As co-organiser Darren Chouings explained to me, ‘We have an open call, Europe wide for artists to display with us, and we hold Prism four times a year. Up to now we’ve involved 117 artists from 9 countries. It’s about 60% art professionals and 40% students, but they all go through same submission process and are all treated on same level.’
In addition to this, Darren and co-curator Jamie Crewe aim to accompany the art shows with live performances, and do all of this in a friendly social setting. Darren and his volunteers have spent the last five days working on the installation, which will only be available from eight until midnight tonight.
There are a variety of works from Robin Close, Joe Cutts, Michael Day, Graham Hutchinson, Lindsey Mendick, Sara Pinfold, Carrie Thortersen, Jaro Varga and Joey Wright. They range from videos to painted and drawn art, and are all displayed in the ground floor gallery, and from early on the crowds have gathered to see the latest instalment of the Prism art project.
Tonight, the opening performance is by Kate Sicchio, a choreographer and lecturer living in Sheffield and working in the field of live video and dance. In a packed room she takes us through her performance entitled ‘Nayra mara’. She dances in front of an image projected on an entire wall, on which she both casts a shadow and which also responds to her movement.

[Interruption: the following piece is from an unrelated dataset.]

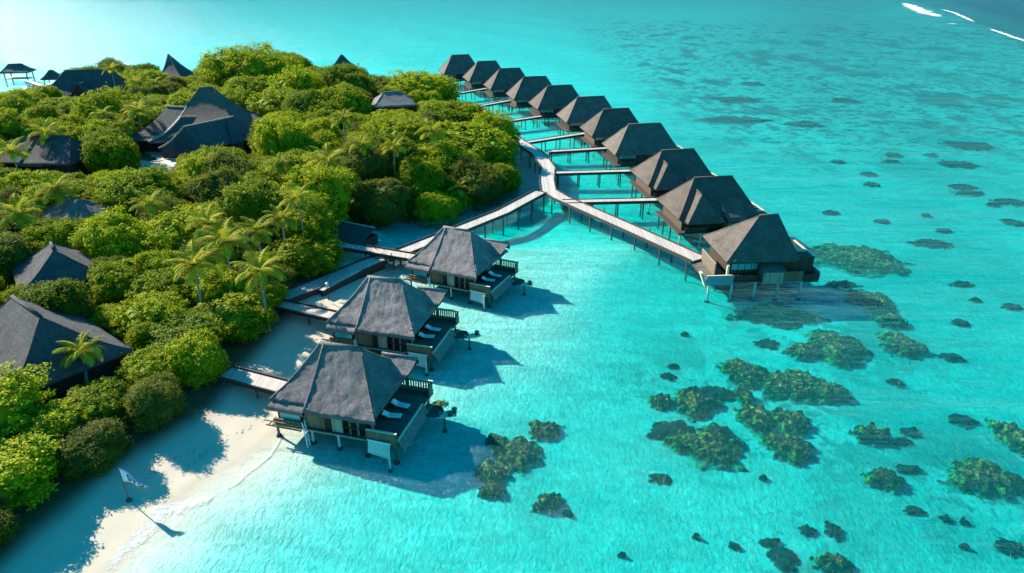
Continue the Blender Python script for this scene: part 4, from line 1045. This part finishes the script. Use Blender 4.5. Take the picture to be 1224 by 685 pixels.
# where trees stand: the land, set back from the sand
edge_px = [(0, 655, 1), (70, 606, 1), (140, 545, 1), (232, 482, 1), (262, 440, 1), (272, 408, 1), (335, 388, 1), (338, 345, 1), (395, 320, 1), (405, 300, 1), (403, 262, 1)]
TREE_POLY = [(-60, 20)] + [at(*p) for p in edge_px] + [at(452, 264, 0.5), at(520, 261, 0.3), at(582, 246, 0.3), at(612, 224, 0.3), at(614, 190, 0.3)] + [at(*p) for p in shore_px] + [(-230, 222), (-300, 150), (-300, 20)]
TP = np.array(TREE_POLY)
cand = []
trees = []
rr_ = random.Random(5)
def try_tree(x, y, r, h):
    if sdist(np.array([x]), np.array([y]), TP)[0] < r * 0.36: return False
    for fx_, fy_, fr_ in foot:
        if math.hypot(x - fx_, y - fy_) < fr_ + r * 0.45: return False
    if math.hypot(x - PZ[0], y - PZ[1]) < 7 + r * 0.5: return False
    for (tx, ty, tr_) in trees:
        if math.hypot(x - tx, y - ty) < 0.70 * (r + tr_): return False
    cx, cy, cd = proj(x, y, h * 0.62); rp = FOC * r / cd; tp = proj(x, y, h)[1]
    if cx + rp < -20 or cx - rp > 1250: return False
    for (b, bd) in keep:
        if cd < bd and cx + rp > b[0] and cx - rp < b[2] and tp < b[3] - 2 and cy + rp * 0.7 > b[1]: return False
    return True
tall = {}
specials = [(305, 118, 11.5, 15.0), (268, 112, 7, 11), (350, 128, 11, 9.5), (380, 114, 9, 6.5), (340, 150, 8, 9), (444, 118, 9, 8), (505, 128, 10, 10.5), (530, 212, 8, 9), (562, 196, 9, 10.5), (141, 213, 4.4, 9.0), (540, 172, 9, 11)]
data = []
for (px_, py_, r, h) in specials:
    x, y = at(px_, py_, 1.5); trees.append((x, y, r)); data.append((x, y, r, h))
for _ in range(26000):
    y = rr_.uniform(18, 330); x = rr_.uniform(-210, 6)
    px_, py_, dd = proj(x, y, 4)
    if px_ < -60 or py_ > 740: continue
    k = min(1, max(0, (y - 60) / 170))
    r = rr_.uniform(2.9, 5.0) * (1 - k) + rr_.uniform(4.4, 8.4) * k
    h = r * rr_.uniform(1.4, 2.25) * (1 - 0.2 * k)
    if sdist(np.array([x]), np.array([y]), TP)[0] < 8 and y < 66: h = min(h, r * 1.2, 4.2)
    elif sdist(np.array([x]), np.array([y]), TP)[0] < 8 and y < 98: h = min(h, r * 1.15, 4.0)
    elif sdist(np.array([x]), np.array([y]), TP)[0] < 15 and y < 98: h = min(h, r * 1.4, 5.6)
    if try_tree(x, y, r, h): trees.append((x, y, r)); data.append((x, y, r, h))
# smaller shrubs fill what is left
nbig = len(data)
for _ in range(9000):
    y = rr_.uniform(28, 200); x = rr_.uniform(-110, 4)
    px_, py_, dd = proj(x, y, 2)
    if px_ < -30 or py_ > 700 or len(data) > 292: continue
    r = rr_.uniform(1.7, 2.5) * (1 + y / 250); h = r * rr_.uniform(1.3, 1.7)
    if try_tree(x, y, r, h): trees.append((x, y, r)); data.append((x, y, r, h))
print('TREES', nbig, len(data))
tree_objs = []
for i, (x, y, r, h) in enumerate(data):
    q_ = rr_.random(); kind = 1 if q_ < 0.12 else (2 if q_ < 0.27 else 0)
    o = plant_tree(x, y, r * 1.1, h, kind, i)
    tree_objs.append((o, proj(x, y, h * 0.6), kind, r, h))

# palms
def frond_strip(V, F, T, base, yaw, pitch, L, droop, r_, tone):
    n_ = 14; pts = []
    p = np.array(base, float); ang = pitch
    hd = np.array([math.cos(yaw), math.sin(yaw), 0])
    for k in range(n_ + 1):
        pts.append(p.copy()); st = L / n_
        p = p + (hd * math.cos(ang) + np.array([0, 0, math.sin(ang)])) * st; ang -= droop / n_ * (0.4 + 1.2 * k / n_)
    side = np.array([-hd[1], hd[0], 0])
    for k in range(1, n_ + 1):
        t = k / n_; wl = L * 0.27 * math.sin(math.pi * min(1, 0.12 + t * 0.86)) ** 0.7
        for s in (-1, 1):
            for m in (0, 0.5):
                q = pts[k - 1] * (1 - m) + pts[k] * m; dr = pts[k] - pts[k - 1]; dr /= np.linalg.norm(dr)
                tip = q + side * s * wl * 0.85 + dr * wl * 0.5 + np.array([0, 0, -wl * r_.uniform(0.25, 0.55)])
                o = len(V); wd = dr * L * 0.015
                V += [(q - wd).tolist(), (q + wd).tolist(), (tip + wd * 0.4).tolist(), ((q + tip) / 2 - wd * 1.2 + np.array([0, 0, wl * .06])).tolist()]
                F.append([o, o + 1, o + 2, o + 3]); T += [tone] * 4
        o = len(V); up = np.array([0, 0, 0.03]); a, b = pts[k - 1], pts[k]
        V += [(a - side * .03 + up).tolist(), (a + side * .03 + up).tolist(), (b + side * .02 + up).tolist(), (b - side * .02 + up).tolist()]; F.append([o, o + 1, o + 2, o + 3]); T += [0.9] * 4
def palm_crown(seed):
    r_ = random.Random(seed); V, F, T = [], [], []
    nf = 19
    for k in range(nf):
        yaw = k * 2.39996 + r_.uniform(-.2, .2); lv = k / nf
        frond_strip(V, F, T, (0, 0, 0), yaw, 1.15 - 1.25 * lv + r_.uniform(-.12, .12), r_.uniform(3.0, 3.7), 1.35 + 0.5 * lv, r_, r_.uniform(0.1, 1.0))
    me = bpy.data.meshes.new('crown'); me.from_pydata(V, [], F); me.materials.append(M['frond'])
    at_ = me.attributes.new('tone', 'FLOAT', 'POINT'); at_.data.foreach_set('value', T); me.update(); return me
PC = [palm_crown(k) for k in range(4)]
def palm_trunk(seed, h):
    r_ = random.Random(seed); mb = MB(); a = r_.uniform(0, 6.28); lean = r_.uniform(0.2, 1.1)
    n_ = 8; pts = [Vector((lean * math.cos(a) * (1 - (1 - t / n_) ** 2) - lean * math.cos(a), lean * math.sin(a) * (1 - (1 - t / n_) ** 2) - lean * math.sin(a), h * t / n_)) for t in range(n_ + 1)]
    for i in range(n_): mb.cyl(pts[i], pts[i + 1], 0.2 - 0.012 * i, 0.19 - 0.012 * i, 8)
    return mb
palms_px = [(66, 228, 8, 1.25, 'tall palm with wide drooping fronds in front of the spa house'), (165, 133, 9, 1.3, 'shaggy palm standing beside the plaza near the big hall'),
            (333, 196, 10, 1.0, 'slender palm on a bare pale trunk in the middle of the canopy'), (392, 186, 10, 1.35, 'broad palm with yellowing fronds in the middle of the canopy'),
            (430, 168, 11, 1.0, 'tall palm with upright fronds above the tall bushes inland of the lagoon'), (268, 290, 9, 1.2, 'palm with spread fronds just inland of the three lagoon palms'),
            (307, 276, 8, 1.0, 'thin palm between two wider palms inland of the sandy boardwalk'), (309, 320, 8, 1.15, 'star shaped palm closest to the middle beach villa bridge'),
            (337, 262, 7.5, 0.9, 'small palm crown on the treetops inland of the boat shed'), (546, 206, 4.6, 1.0, 'pale green palm over the lagoon edge opposite the boardwalk fork'),
            (566, 203, 4.6, 0.9, 'smaller partner palm over the lagoon edge opposite the boardwalk fork'), (515, 152, 11, 1.2, 'palm rising at the tree edge by the footbridges'),
            (14, 182, 9, 1.2, 'palm at the frame edge above the spa house roof'), (55, 160, 9, 1.25, 'palm with pale fronds behind the spa house'), (145, 150, 8, 1.1, 'palm next to the plaza, on its seaward side'),
            (183, 100, 9, 1.1, 'hazy palm between the long house and the peaked house'), (163, 99, 9, 1.0, 'hazy palm touching the end of the long house'), (22, 256, 8, 1.2, 'feathery palm at the frame edge below the spa house'),
            (97, 420, 5, 0.8, 'small yellow palm beside the corner bungalow roof'), (289, 235, 8.5, 0.9, 'palm half sunk in the canopy inland of the big trees'), (133, 83, 12, 1.1, 'lone palm top rising over the long house roof ridge'),
            (470, 170, 10, 1.0, 'palm half hidden in dense canopy below the canopy cottage'), (318, 56, 15, 1.0, 'thin palm top above the highest trees on the skyline'),
            (122, 138, 9, 1.1, 'palm between the spa house and the long house'), 
            (248, 268, 9, 1.1, 'palm behind the palm with spread fronds, deeper inland'), (356, 236, 10, 1.0, 'palm between the slender palm and the boat shed'), (404, 206, 8, 1.1, 'leafy palm over the trees behind the boat shed'),
            (410, 142, 11, 1.1, 'palm seaward of the canopy cottage roof'), (232, 318, 8, 1.1, 'palm deep in the canopy beside the shaded bungalow trees'), (180, 245, 8.5, 1.0, 'lone palm in the canopy between hall and garden cottage')]
for i, (px_, py_, zc, s, lab) in enumerate(palms_px):
    x, y = at(px_, py_, zc + 1.5); g = bed(x, y)
    o = empty('palm_tree', (x, y, g)); tag(o, lab, 'palm tree', 'coconut palms among the trees')
    c = bpy.data.objects.new('crown', PC[i % 4]); col.objects.link(c); c.parent = o; c.location = (0, 0, zc); c.scale = (s, s, s); c.rotation_euler = (0, 0, i * 1.1)
    palm_trunk(i, zc).build('trunk', M['palm_bark'], o)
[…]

It begins with colours, becomes shapes then changes to delayed images of herself as she creates it all with the help of a digital camera and a computer. Her aim is to explore the culture of an indigenous South American people, who reverse the time metaphor and think of the past as being in front of us.
A quick re-location via the bar, and then we all enjoy a performance by Adam and Matthew, known as Horses, a drum and guitar duo, who really tore down the gallery walls with their own wall of raw sound, made all the more intense by being in a small gallery.
A great night, very well attended, with a real feeling of being involved in art as it evolves in our city. As Darren told me ‘We like to feel we take people out of their comfort zone and encourage them to appreciate and experience something different’. He and his team seem to have done just that tonight.